'Avengers' Writers Team With 'Halloween' Director For Data Privacy Scandal Movie

Avengers: Endgame directors Anthony and Joe Russo have used their power in Hollywood to form their own production studio called AGBO, and several of the brothers' upcoming projects are reunions with fellow veterans of the Marvel Cinematic Universe. One of their newest is an untitled film which will reunite them with Avengers: Infinity War and Avengers: Endgame writers Christopher Markus and Stephen McFeely.

The movie is set to focus on Christopher Wylie, who was at the center of the Cambridge Analytica data privacy scandal; that company illegally mined unsuspecting Facebook users' data without permission and used it for political targeting. David Gordon Green, who most recently directed 2018's Halloween film, is in talks to direct. Learn more about the new movie below.

Deadline reports that David Gordon Green (who, like the Russos, got his start in the indie world) is in talks to direct this untitled movie which has a finished script from Markus and McFeely, and he's looking at this as his follow-up to the Halloween sequel he's making for Blumhouse. AGBO, which is aiming to make the type of edgy films most studios probably wouldn't, plans to finance the movie and find a distributor for it later.

It's been easy for headlines to slip through the cracks over the past three years as we've been drowning in a hellscape of news about our current administration. But the Cambridge Analytica scandal was big enough to break through all the noise, causing Facebook co-founder Mark Zuckerberg to testify in front of Congress. Here's the gist: a consulting firm illegally harvested millions of Facebook users' personal data and used it to create micro-targeted political advertising that arguably swayed the 2016 election in favor of Donald Trump. This new film will be about Christopher Wylie, the now-30-year-old man who apparently harvested the data initially but who ultimately blew the whistle on Cambridge Analytica and turned over a trove of documents to the press revealing how the company used that personal information for political gain.

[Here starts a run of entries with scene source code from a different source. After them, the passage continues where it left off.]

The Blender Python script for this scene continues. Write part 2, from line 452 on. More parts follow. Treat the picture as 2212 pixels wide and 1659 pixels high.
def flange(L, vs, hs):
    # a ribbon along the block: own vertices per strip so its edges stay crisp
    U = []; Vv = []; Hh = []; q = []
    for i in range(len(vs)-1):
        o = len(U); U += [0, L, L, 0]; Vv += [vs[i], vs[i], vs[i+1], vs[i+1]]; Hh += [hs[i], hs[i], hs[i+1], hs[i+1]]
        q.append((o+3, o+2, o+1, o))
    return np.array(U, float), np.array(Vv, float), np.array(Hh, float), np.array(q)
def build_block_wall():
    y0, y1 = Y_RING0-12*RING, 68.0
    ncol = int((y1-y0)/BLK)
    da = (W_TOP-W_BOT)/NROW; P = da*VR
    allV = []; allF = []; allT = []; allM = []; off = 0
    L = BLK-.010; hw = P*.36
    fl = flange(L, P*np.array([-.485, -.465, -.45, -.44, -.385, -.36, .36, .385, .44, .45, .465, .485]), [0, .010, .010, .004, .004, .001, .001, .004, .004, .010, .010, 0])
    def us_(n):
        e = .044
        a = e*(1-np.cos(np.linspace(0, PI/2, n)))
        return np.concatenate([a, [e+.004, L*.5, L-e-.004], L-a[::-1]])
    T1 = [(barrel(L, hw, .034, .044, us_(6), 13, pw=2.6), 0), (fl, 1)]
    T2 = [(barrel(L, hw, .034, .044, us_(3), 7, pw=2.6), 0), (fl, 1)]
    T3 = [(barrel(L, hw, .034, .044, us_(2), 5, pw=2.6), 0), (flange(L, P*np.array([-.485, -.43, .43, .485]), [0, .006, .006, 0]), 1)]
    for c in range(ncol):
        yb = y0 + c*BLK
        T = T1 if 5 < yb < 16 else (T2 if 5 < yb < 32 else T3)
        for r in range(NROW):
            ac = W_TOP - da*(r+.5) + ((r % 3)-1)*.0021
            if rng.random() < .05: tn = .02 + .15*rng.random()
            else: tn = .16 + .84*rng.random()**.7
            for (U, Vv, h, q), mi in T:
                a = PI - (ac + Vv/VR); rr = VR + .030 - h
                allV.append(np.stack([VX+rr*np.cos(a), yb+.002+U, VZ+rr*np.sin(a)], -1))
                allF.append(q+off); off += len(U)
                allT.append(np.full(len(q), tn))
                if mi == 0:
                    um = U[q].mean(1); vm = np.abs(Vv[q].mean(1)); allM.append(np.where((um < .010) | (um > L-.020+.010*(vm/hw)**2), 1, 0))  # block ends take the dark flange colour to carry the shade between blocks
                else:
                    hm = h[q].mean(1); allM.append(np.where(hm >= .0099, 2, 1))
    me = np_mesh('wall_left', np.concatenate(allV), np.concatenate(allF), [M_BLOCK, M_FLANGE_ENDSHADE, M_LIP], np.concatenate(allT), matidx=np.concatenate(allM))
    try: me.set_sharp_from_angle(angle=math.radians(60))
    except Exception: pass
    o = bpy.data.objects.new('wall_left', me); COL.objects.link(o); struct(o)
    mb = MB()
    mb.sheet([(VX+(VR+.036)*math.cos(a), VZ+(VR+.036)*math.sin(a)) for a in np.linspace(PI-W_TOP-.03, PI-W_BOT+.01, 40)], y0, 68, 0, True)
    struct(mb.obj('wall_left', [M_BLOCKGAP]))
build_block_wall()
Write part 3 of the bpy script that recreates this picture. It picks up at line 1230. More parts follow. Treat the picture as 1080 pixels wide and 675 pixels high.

That's unquestionably a dramatic story – but is it something audiences actually want to see? Personally, I know that I've spent so much time being buried in political news over the past few years that the last thing I want to see is any of those events dramatized in a movie or TV show. I admit that there may be some larger value in telling this story this way and making sure as many people as possible are aware of it, but I'm just kind of exhausted thinking about sitting in a theater and watching this story play out again. But maybe that's just me – and if they lock down a great cast, I could easily get pulled right back in.